Letting It Flow (Is Entirely Wrong)

When I mentioned to my husband that I was revising my opening scene, he said that since I now know how to improve it, my work will just flow.

In fact, he’s wrong. (Sorry dear!) That was precisely my problem before–I wrote in the style I’d been writing in for the past 20 years. The “info dump” and vague detail way. So any writing that feels natural, that’s “flowing”, I now recognize isn’t quite right.

It’s hard to break old habits! Now I have to carefully analyze every thought and phrase I put onto the page instead of just letting the “sense” of how it all fits together rule the day.

Here’s what I realized:

I always imagined a story had a narrator (true) who was telling you what happened (false). I pictured the protagonist sitting in front of me with a cup of coffee/glass of wine (you know, depending on his or her age) explaining what had gone on in his or her life before.

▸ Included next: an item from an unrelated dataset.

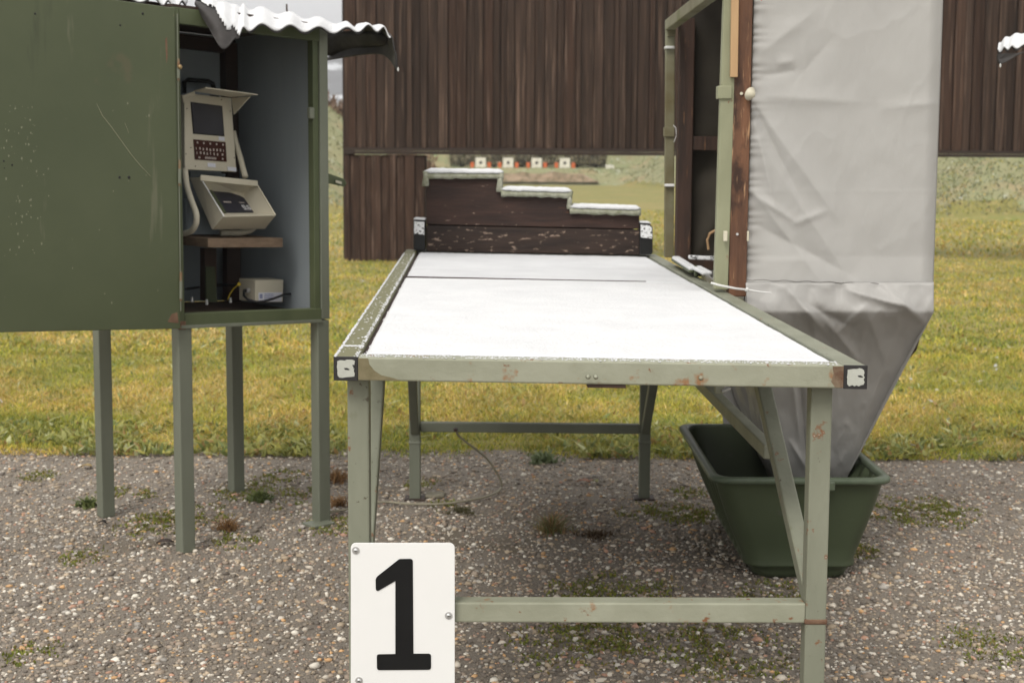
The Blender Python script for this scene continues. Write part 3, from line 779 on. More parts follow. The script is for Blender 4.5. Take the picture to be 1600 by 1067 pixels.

Jennie wants me to do the opposite–it’s not someone chatting to me, the reader, over drinks; it’s me, the reader, living those moments at the same time as the protagonist. When Jennie kept telling me to get inside Lyra’s head, I believed I was doing just that–I was telling the reader Lyra’s perspective on the events. But I was still having Lyra narrate the story. I’m still the reader sitting across from her, listening. I’m not actually living the thoughts as Lyra lives them. In other words, if Lyra wouldn’t say those lines to herself, in her own mind, then I as the writer can’t use them either.

Turns out that’s more of a challenge. How do I get across all that backstory to the reader when Lyra knows it so well? How do I explain who her sister is and when she died and how when Lyra already knows all those answers?

I don’t have the answers, but I think once I crack that nut then finally, finally, my story will flow.